* Begin *

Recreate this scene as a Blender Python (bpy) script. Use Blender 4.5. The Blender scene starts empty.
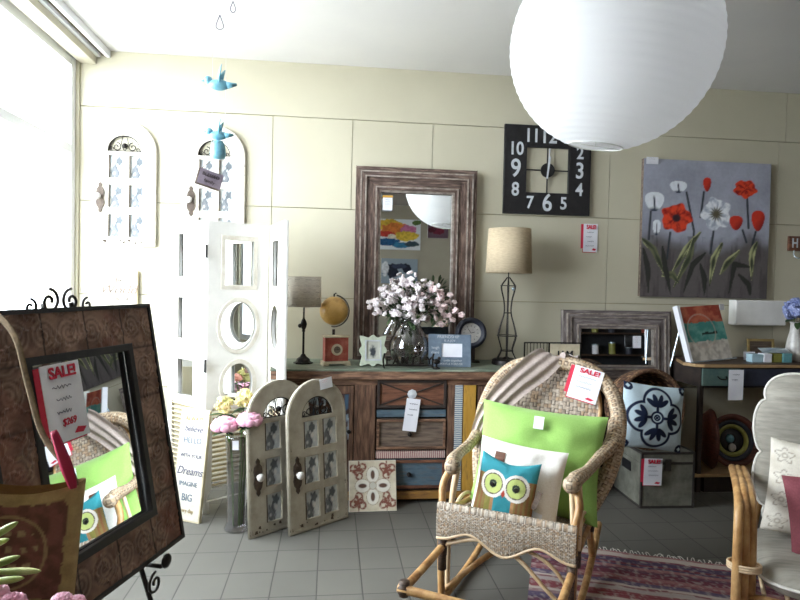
import bpy, math, random
from mathutils import Vector, Matrix, Euler, noise
rnd = random.Random(7)
pi = math.pi
COL = bpy.context.scene.collection
# ------------------------------------------------------------------ camera frame
FPX = 600.; YAW = math.radians(6.5); PIT = math.radians(1.43); ROL = math.radians(1.2); EYE = 1.34
sy, cy, sp, cp = math.sin(YAW), math.cos(YAW), math.sin(PIT), math.cos(PIT)
R0 = Vector((cy, -sy, 0)); FW = Vector((sy*cp, cy*cp, -sp)); U0 = Vector((sy*sp, cy*sp, cp))
RT = R0*math.cos(ROL) + U0*math.sin(ROL); UP = -R0*math.sin(ROL) + U0*math.cos(ROL)

def at(px, py, Y=None, Z=None, X=None, d=None):
    v = FW + RT*((px-400)/FPX) + UP*((300-py)/FPX)
    t = d if d is not None else Y/v[1] if Y is not None else X/v[0] if X is not None else (Z-EYE)/v[2]
    return Vector((0, 0, EYE)) + v*t

# ------------------------------------------------------------------ colour, materials
def C(r, g, b):
    f = lambda c: (c/255/12.92) if c/255 <= .04045 else ((c/255+.055)/1.055)**2.4
    return (f(r), f(g), f(b), 1)

def newmat(name):
    m = bpy.data.materials.new(name); m.use_nodes = True
    return m, m.node_tree, m.node_tree.nodes['Principled BSDF']

def mat(name, c1, rough=.6, metal=0, c2=None, scale=8, stretch=(1, 1, 1), bump=0, c3=None, lo=.35, hi=.65, detail=5, kind='noise', spec=.5, sheen=0, trans=0):
    m, nt, b = newmat(name); N = nt.nodes; L = nt.links
    b.inputs['Base Color'].default_value = c1; b.inputs['Roughness'].default_value = rough; b.inputs['Metallic'].default_value = metal
    b.inputs['Specular IOR Level'].default_value = spec
    if sheen: b.inputs['Sheen Weight'].default_value = sheen
    tc = N.new('ShaderNodeTexCoord'); mp = N.new('ShaderNodeMapping'); mp.inputs['Scale'].default_value = stretch
    L.new(tc.outputs['Object'], mp.inputs['Vector'])
    if kind == 'noise':
        t = N.new('ShaderNodeTexNoise'); t.inputs['Scale'].default_value = scale; t.inputs['Detail'].default_value = detail; t.inputs['Roughness'].default_value = .62; fac = t.outputs['Fac']
    elif kind == 'voronoi':
        t = N.new('ShaderNodeTexVoronoi'); t.inputs['Scale'].default_value = scale; fac = t.outputs['Distance']
    else:
        t = N.new('ShaderNodeTexWave'); t.inputs['Scale'].default_value = scale; t.inputs['Distortion'].default_value = 2.5; t.inputs['Detail'].default_value = 3; t.bands_direction = kind; fac = t.outputs['Fac']
    L.new(mp.outputs[0], t.inputs['Vector'])
    if c2 is not None:
        r = N.new('ShaderNodeValToRGB'); r.color_ramp.elements[0].position = lo; r.color_ramp.elements[0].color = c1
        r.color_ramp.elements[1].position = hi; r.color_ramp.elements[1].color = c2
        if c3 is not None:
            e = r.color_ramp.elements.new((lo+hi)/2); e.color = c3
        L.new(fac, r.inputs[0]); L.new(r.outputs[0], b.inputs['Base Color'])
    if bump:
        bp = N.new('ShaderNodeBump'); bp.inputs['Strength'].default_value = bump; bp.inputs['Distance'].default_value = .004
        L.new(fac, bp.inputs['Height']); L.new(bp.outputs[0], b.inputs['Normal'])
    return m

def attrmat(name, rough=.7, var=.12, scale=30, bump=.15, spec=.3):
    """pattern colours carried by the mesh, with a fine procedural grain"""
    m, nt, b = newmat(name); N = nt.nodes; L = nt.links
    b.inputs['Roughness'].default_value = rough; b.inputs['Specular IOR Level'].default_value = spec
    a = N.new('ShaderNodeVertexColor'); a.layer_name = 'Col'
    tc = N.new('ShaderNodeTexCoord'); t = N.new('ShaderNodeTexNoise'); t.inputs['Scale'].default_value = scale; t.inputs['Detail'].default_value = 4
    L.new(tc.outputs['Object'], t.inputs['Vector'])
    mr = N.new('ShaderNodeMapRange'); mr.inputs[1].default_value = .3; mr.inputs[2].default_value = .7; mr.inputs[3].default_value = 1-var; mr.inputs[4].default_value = 1+var
    L.new(t.outputs['Fac'], mr.inputs[0])
    mx = N.new('ShaderNodeVectorMath'); mx.operation = 'SCALE'
    L.new(a.outputs[0], mx.inputs[0]); L.new(mr.outputs[0], mx.inputs['Scale']); L.new(mx.outputs[0], b.inputs['Base Color'])
    bp = N.new('ShaderNodeBump'); bp.inputs['Strength'].default_value = bump; bp.inputs['Distance'].default_value = .003
    L.new(t.outputs['Fac'], bp.inputs['Height']); L.new(bp.outputs[0], b.inputs['Normal'])
    return m

def glassmat(name, tint, gloss=.12, rough=.02):
    m, nt, b = newmat(name); N = nt.nodes; L = nt.links; N.remove(b)
    tr = N.new('ShaderNodeBsdfTransparent'); tr.inputs[0].default_value = tint
    gl = N.new('ShaderNodeBsdfGlossy'); gl.inputs['Roughness'].default_value = rough
    fr = N.new('ShaderNodeLayerWeight'); fr.inputs[0].default_value = .25
    mr = N.new('ShaderNodeMapRange'); mr.inputs[3].default_value = gloss*.4; mr.inputs[4].default_value = min(1, gloss*5)
    L.new(fr.outputs['Facing'], mr.inputs[0])
    mx = N.new('ShaderNodeMixShader'); L.new(mr.outputs[0], mx.inputs[0]); L.new(tr.outputs[0], mx.inputs[1]); L.new(gl.outputs[0], mx.inputs[2])
    L.new(mx.outputs[0], N['Material Output'].inputs[0])
    return m

M = {}
M['wall'] = mat('cream_wall_paint', C(198, 192, 171), .55, c2=C(191, 185, 164), scale=1.2, bump=.03)
M['wall_taupe'] = mat('taupe_wall_paint', C(128, 120, 106), .6, c2=C(120, 112, 98), scale=1.5)
M['wall_front'] = mat('greige_wall_paint', C(178, 170, 152), .6, c2=C(170, 162, 144), scale=1.5)
M['seam'] = mat('wall_joint_shadow_gap', C(160, 152, 126), .8)
M['ceil'] = mat('ceiling_paint', C(222, 220, 218), .8, c2=C(214, 212, 212), scale=.8)
M['alum'] = mat('white_window_frame', C(232, 234, 240), .35, c2=C(224, 226, 232), scale=4)
M['trim'] = mat('cornice_paint', C(196, 190, 172), .6, c2=C(186, 180, 162), scale=5)
M['white'] = mat('white_paint', C(238, 236, 232), .5, c2=C(228, 226, 222), scale=9, bump=.05)
M['paper'] = mat('white_card', C(236, 236, 242), .7, c2=C(228, 228, 236), scale=12)
M['red'] = mat('red_print', C(205, 40, 70), .6, c2=C(190, 30, 60), scale=20)
M['ink'] = mat('grey_ink', C(105, 105, 125), .7, c2=C(85, 85, 105), scale=60)
M['script_grey'] = mat('faded_script_ink', C(176, 168, 160), .8, c2=C(150, 142, 136), scale=60)
M['black'] = mat('black_paint', C(22, 22, 25), .5, c2=C(34, 32, 34), scale=20, bump=.05)
M['iron'] = mat('black_iron', C(24, 22, 22), .42, .6, c2=C(48, 42, 38), scale=40, bump=.2)
M['dark'] = mat('dark_recess_timber', C(38, 30, 27), .75, c2=C(55, 43, 37), scale=12, bump=.1)
M['brown'] = mat('reclaimed_brown_wood', C(72, 50, 40), .6, c2=C(148, 114, 90), c3=C(110, 80, 62), scale=7, stretch=(1.2, 6, 9), bump=.35)
M['brownv'] = mat('reclaimed_brown_wood_upright', C(68, 48, 38), .6, c2=C(134, 102, 80), c3=C(100, 72, 56), scale=7, stretch=(9, 6, 1), bump=.35)
M['chest_red'] = mat('red_brown_drawer_wood', C(80, 48, 36), .55, c2=C(128, 84, 62), scale=8, stretch=(1, 5, 8), bump=.3)
M['chest_grey'] = mat('weathered_grey_brown_wood', C(80, 66, 58), .65, c2=C(128, 112, 98), scale=8, stretch=(1, 5, 8), bump=.3)
M['blue_wood'] = mat('worn_blue_painted_wood', C(62, 78, 92), .6, c2=C(100, 88, 78), c3=C(84, 106, 120), scale=9, stretch=(1, 4, 6), lo=.3, hi=.72, bump=.3)
M['yellow_wood'] = mat('worn_yellow_painted_wood', C(176, 128, 44), .6, c2=C(112, 80, 44), c3=C(190, 146, 60), scale=8, stretch=(6, 4, 1), lo=.3, hi=.75, bump=.3)
M['yellow_woodh'] = mat('worn_yellow_painted_rail', C(166, 124, 52), .6, c2=C(92, 66, 46), c3=C(150, 108, 56), scale=8, stretch=(1, 4, 6), lo=.35, hi=.7, bump=.3)
M['green_top'] = mat('worn_green_painted_top', C(116, 134, 118), .42, c2=C(156, 164, 146), c3=C(104, 112, 98), scale=7, stretch=(.7, 8, 1), bump=.2)
M['stripe_bw'] = mat('blue_white_painted_strip', C(96, 118, 140), .6, c2=C(214, 214, 208), scale=26, kind='Z', bump=.2)
M['stripe_pw'] = mat('pink_white_painted_strip', C(150, 96, 100), .6, c2=C(206, 190, 180), scale=26, kind='X', bump=.2)
M['mirror_wood'] = mat('weathered_purple_brown_frame_wood', C(62, 48, 43), .6, c2=C(134, 112, 102), c3=C(92, 73, 65), scale=9, stretch=(9, 6, 1), bump=.5)
M['mirror_woodh'] = mat('weathered_frame_wood_crosswise', C(62, 48, 43), .6, c2=C(134, 112, 102), c3=C(92, 73, 65), scale=9, stretch=(1, 6, 9), bump=.5)
M['grey_wood'] = mat('grey_weathered_frame_wood', C(84, 76, 76), .6, c2=C(150, 142, 140), c3=C(114, 104, 102), scale=9, stretch=(9, 6, 1), bump=.5)
M['grey_woodh'] = mat('grey_weathered_frame_wood_crosswise', C(84, 76, 76), .6, c2=C(150, 142, 140), c3=C(114, 104, 102), scale=9, stretch=(1, 6, 9), bump=.5)
M['liner'] = mat('pale_worn_liner', C(172, 162, 152), .55, c2=C(118, 104, 96), scale=20, bump=.2)
M['glass'] = glassmat('clear_glass', (.93, .95, .96, 1), .14)
M['pane'] = glassmat('window_pane', (.97, .98, .98, 1), .06)
M['lens'] = glassmat('smoky_vase_glass', (.80, .79, .80, 1), .22)
mm, nt, b = newmat('silvered_mirror'); M['mirror'] = mm
b.inputs['Base Color'].default_value = (.86, .88, .88, 1); b.inputs['Metallic'].default_value = 1; b.inputs['Roughness'].default_value = .015
M['cane'] = mat('honey_bamboo_cane', C(150, 106, 60), .42, c2=C(206, 168, 116), c3=C(182, 140, 90), scale=6, stretch=(3, 3, 1.5), bump=.1)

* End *

What you are asked to do
Write out exactly the lines between the start of the data and the line with "return (f(r), f(g), f(b), 1)", including both, but none of the pictures.

Completed exercise
Recreate this scene as a Blender Python (bpy) script. Use Blender 4.5. The Blender scene starts empty.
import bpy, math, random
from mathutils import Vector, Matrix, Euler, noise
rnd = random.Random(7)
pi = math.pi
COL = bpy.context.scene.collection
# ------------------------------------------------------------------ camera frame
FPX = 600.; YAW = math.radians(6.5); PIT = math.radians(1.43); ROL = math.radians(1.2); EYE = 1.34
sy, cy, sp, cp = math.sin(YAW), math.cos(YAW), math.sin(PIT), math.cos(PIT)
R0 = Vector((cy, -sy, 0)); FW = Vector((sy*cp, cy*cp, -sp)); U0 = Vector((sy*sp, cy*sp, cp))
RT = R0*math.cos(ROL) + U0*math.sin(ROL); UP = -R0*math.sin(ROL) + U0*math.cos(ROL)

def at(px, py, Y=None, Z=None, X=None, d=None):
    v = FW + RT*((px-400)/FPX) + UP*((300-py)/FPX)
    t = d if d is not None else Y/v[1] if Y is not None else X/v[0] if X is not None else (Z-EYE)/v[2]
    return Vector((0, 0, EYE)) + v*t

# ------------------------------------------------------------------ colour, materials
def C(r, g, b):
    f = lambda c: (c/255/12.92) if c/255 <= .04045 else ((c/255+.055)/1.055)**2.4
    return (f(r), f(g), f(b), 1)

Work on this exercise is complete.